The International Space Station, which was crowded last week with 12 astronauts onboard, is set to go down to a crew of two Tuesday.

Seven astronauts departed the station Nov. 25 on the space shuttle Atlantis, and now three more station residents are set to undock from the orbital outpost Monday at 10:56 p.m. EST (0356 GMT Tuesday) to land their Russian Soyuz spacecraft at 2:16 a.m. EST (0716 GMT) Tuesday in Kazakhstan.

The barebones remaining crew of two — NASA astronaut Jeff Williams and Russian cosmonaut Maxim Suraev — will be left to handle the space laboratory themselves for about three weeks.

"Jeff once told me that this will be the best time," Suraev said during an in-flight news conference last week. "Right now we have so many people onboard, so I haven't had the chance to be onboard with just two crewmembers. What we're planning to do is just the regular work, our regular activities."

The two spaceflyers will each have more daily maintenance jobs than they do when the normal crew of six long-term residents is at the station. Though they may have to cut down on the amount of science research they can accomplish, Williams and Suraev should be able to handle the workload, NASA said.

"We won't overload the crew with a lot of tasks," said Dan Hartman, manager of space station integration and operations. "We feel very comfortable going into it."

In fact, Williams is an old hand at serving on small crews: He was one of two astronauts working on the space station during Expedition 13 in 2003, when shuttle flights were put on hold following the tragic Columbia accident.

"I spent three months as part of a crew of two with Pavel [Vinogradov], and we had a great time," Williams told SPACE.com. "The loneliness was not an issue. There's so much contact with the ground... that it's not an issue."

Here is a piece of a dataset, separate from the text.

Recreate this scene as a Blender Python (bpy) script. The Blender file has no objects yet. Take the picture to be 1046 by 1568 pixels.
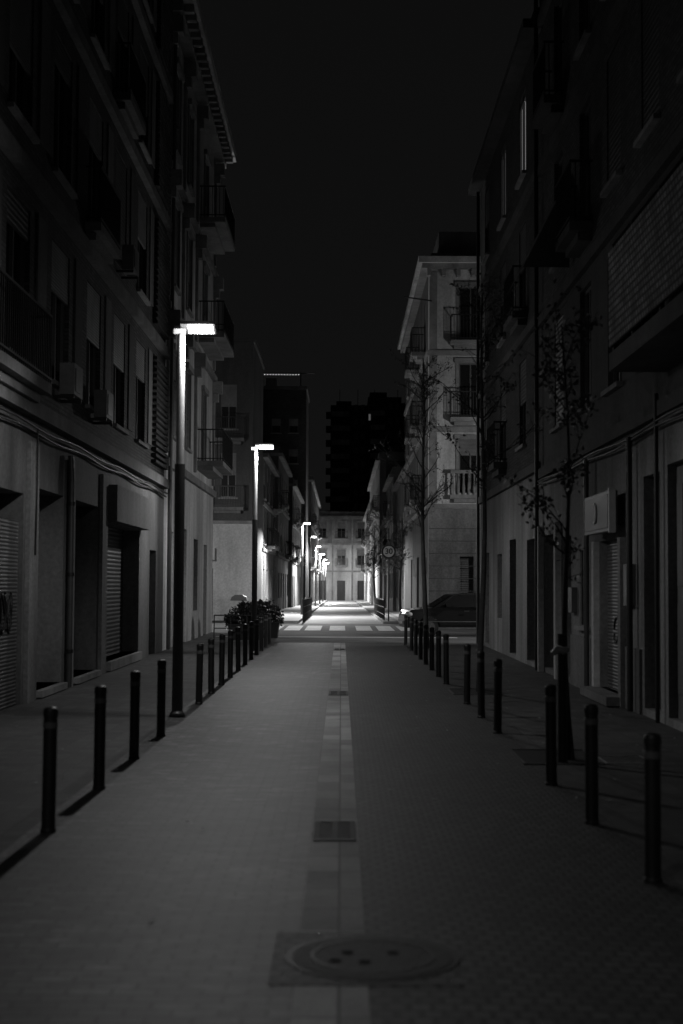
import bpy, math, random
from mathutils import Vector, Matrix
random.seed(7)
sc = bpy.context.scene
sc.view_settings.view_transform = 'Standard'
sc.view_settings.look = 'None'
sc.view_settings.exposure = 0

# ------------------------------------------------------------ materials
def mat(name, base, rough=.8, amt=.35, scale=2.0, streak=False, bump=.15, bscale=40, metal=0,
        kind=None, bw=.24, bh=.07, mortar=.012, mcol=.5, emit=None, rvar=0, spec=.5, offset=.5, spots=0):
    m = bpy.data.materials.new(name); m.use_nodes = True
    nt = m.node_tree; N = nt.nodes; L = nt.links
    p = N['Principled BSDF']
    p.inputs['Metallic'].default_value = metal
    p.inputs['Specular IOR Level'].default_value = spec
    if emit is not None:
        p.inputs['Base Color'].default_value = (base, base, base, 1)
        p.inputs['Emission Color'].default_value = (1, 1, 1, 1)
        p.inputs['Emission Strength'].default_value = emit
        m.cycles.emission_sampling = 'NONE'
        return m
    tc = N.new('ShaderNodeTexCoord')
    def math_(op, a, b, clamp=False):
        n = N.new('ShaderNodeMath'); n.operation = op; n.use_clamp = clamp
        for i, v in enumerate((a, b)):
            if isinstance(v, (int, float)): n.inputs[i].default_value = v
            else: L.new(v, n.inputs[i])
        return n.outputs[0]
    def noise(s, vec=None, detail=3, r=.6):
        n = N.new('ShaderNodeTexNoise'); n.inputs['Scale'].default_value = s
        n.inputs['Detail'].default_value = detail; n.inputs['Roughness'].default_value = r
        L.new(vec if vec else tc.outputs['Object'], n.inputs['Vector']); return n.outputs['Fac']
    def rng(v, a, b, c, d):
        n = N.new('ShaderNodeMapRange'); L.new(v, n.inputs[0])
        for i, x in enumerate((a, b, c, d)): n.inputs[i + 1].default_value = x
        return n.outputs[0]
    vec = None
    if streak:
        mp = N.new('ShaderNodeMapping'); mp.inputs['Scale'].default_value = (1, 1, .18)
        L.new(tc.outputs['Object'], mp.inputs[0]); vec = mp.outputs[0]
    f = rng(noise(scale, vec, 5), .25, .75, 1 - amt, 1 + amt)
    f2 = rng(noise(scale * .17, None, 2), .3, .7, 1 - amt * .6, 1 + amt * .6)
    f = math_('MULTIPLY', f, f2)
    f3 = rng(noise(scale * 14, None, 2), .3, .7, 1 - amt * .35, 1 + amt * .35)
    f = math_('MULTIPLY', f, f3)
    val = math_('MULTIPLY', f, base)
    h = noise(bscale, None, 2) if bump else None
    if kind in ('brick', 'pave', 'slat'):
        sp = N.new('ShaderNodeSeparateXYZ'); L.new(tc.outputs['Object'], sp.inputs[0])
    if kind in ('brick', 'pave'):
        cb = N.new('ShaderNodeCombineXYZ')
        if kind == 'brick':
            L.new(math_('ADD', sp.outputs[0], sp.outputs[1]), cb.inputs[0]); L.new(sp.outputs[2], cb.inputs[1])
        else:
            L.new(sp.outputs[0], cb.inputs[0]); L.new(sp.outputs[1], cb.inputs[1])
        br = N.new('ShaderNodeTexBrick'); L.new(cb.outputs[0], br.inputs['Vector'])
        br.offset = offset
        br.inputs['Scale'].default_value = 1; br.inputs['Brick Width'].default_value = bw
        br.inputs['Row Height'].default_value = bh; br.inputs['Mortar Size'].default_value = mortar
        br.inputs['Mortar Smooth'].default_value = .2
        br.inputs['Color1'].default_value = (.65, .65, .65, 1); br.inputs['Color2'].default_value = (1.35, 1.35, 1.35, 1)
        br.inputs['Mortar'].default_value = (mcol, mcol, mcol, 1)
        val = math_('MULTIPLY', val, br.outputs['Color'])
        h = math_('ADD', math_('MULTIPLY', h, .3), math_('MULTIPLY', br.outputs['Fac'], -1))
    if kind == 'slat':
        s = math_('SINE', math_('MULTIPLY', sp.outputs[2], 2 * math.pi / bh), 0)
        val = math_('MULTIPLY', val, rng(s, -1, -.4, .35, 1))
        h = math_('ADD', math_('MULTIPLY', h, .2), s)
    if spots:
        sp2 = rng(noise(4.5, None, 3), .46, .66, 0, 1)
        sp3 = rng(noise(.75, None, 2), .4, .6, 0, 1)
        val = math_('MULTIPLY', val, math_('ADD', math_('MULTIPLY', math_('MULTIPLY', sp2, sp3), spots), .85))
    cc = N.new('ShaderNodeCombineColor')
    for i in range(3): L.new(val, cc.inputs[i])
    L.new(cc.outputs[0], p.inputs['Base Color'])
    if rvar:
        L.new(rng(noise(2.3), .35, .65, rough - rvar, rough + rvar), p.inputs['Roughness'])
    else:
        p.inputs['Roughness'].default_value = rough
    if bump:
        bp = N.new('ShaderNodeBump'); bp.inputs['Strength'].default_value = bump; bp.inputs['Distance'].default_value = .01
        L.new(h, bp.inputs['Height']); L.new(bp.outputs[0], p.inputs['Normal'])
    return m

M = {}
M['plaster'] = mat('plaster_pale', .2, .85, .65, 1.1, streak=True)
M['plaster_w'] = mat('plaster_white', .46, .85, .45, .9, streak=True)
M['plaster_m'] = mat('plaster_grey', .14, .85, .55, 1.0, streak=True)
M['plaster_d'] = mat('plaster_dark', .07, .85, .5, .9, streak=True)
M['brick'] = mat('brick_wall', .07, .85, .4, 1.2, kind='brick', bump=.8, mcol=.45)
M['brickd'] = mat('brick_wall_dark', .045, .85, .35, 1.2, kind='brick', bump=.6)
M['black'] = mat('dark_tower_wall', .02, .9, .3)
M['glass'] = mat('window_glass', .015, .08, .2, 1, bump=0, spec=.7)
M['frame'] = mat('window_frame', .1, .5, .2, 3, bump=0)
M['slat'] = mat('roller_shutter', .18, .6, .35, 2, kind='slat', bh=.055, bump=.5)
M['slatd'] = mat('roller_shutter_dark', .08, .5, .35, 2, kind='slat', bh=.09, bump=.6)
M['stone'] = mat('stone_trim', .24, .8, .4, 2, bump=.3)
M['iron'] = mat('painted_iron', .014, .5, .4, 6, bump=0)
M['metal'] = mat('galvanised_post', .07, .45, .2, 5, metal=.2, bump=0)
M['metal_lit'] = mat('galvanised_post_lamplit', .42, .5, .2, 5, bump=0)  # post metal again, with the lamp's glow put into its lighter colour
M['refl'] = mat('reflective_band', .1, .4, .1, 5, bump=0)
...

Williams was recently promoted to commander of the space station's Expedition 22 mission after the outgoing commander, Belgian astronaut Frank DeWinne, relinquished control during a change-of-command ceremony Nov. 24.

"You've set the bar very high for me but also for those that follow us," Williams told DeWinne, the first station commander to represent the European Space Agency.

DeWinne is set to end his six-month space voyage and return to Earth Tuesday along with Expedition 21 flight engineers Bob Thirsk of Canada and Russian cosmonaut Roman Romanenko. All three have spent 186 days on the station, overseeing the addition of a new science porch on the station, the arrival of the first Japanese unmanned cargo ship, and three visiting shuttle flights.

Williams and Suraev are due to be joined by three more crewmembers — Russian cosmonaut Oleg Kotov, Japanese astronaut Soichi Noguchi, and NASA astronaut Timothy Creamer — arriving on a Soyuz spacecraft Dec. 23.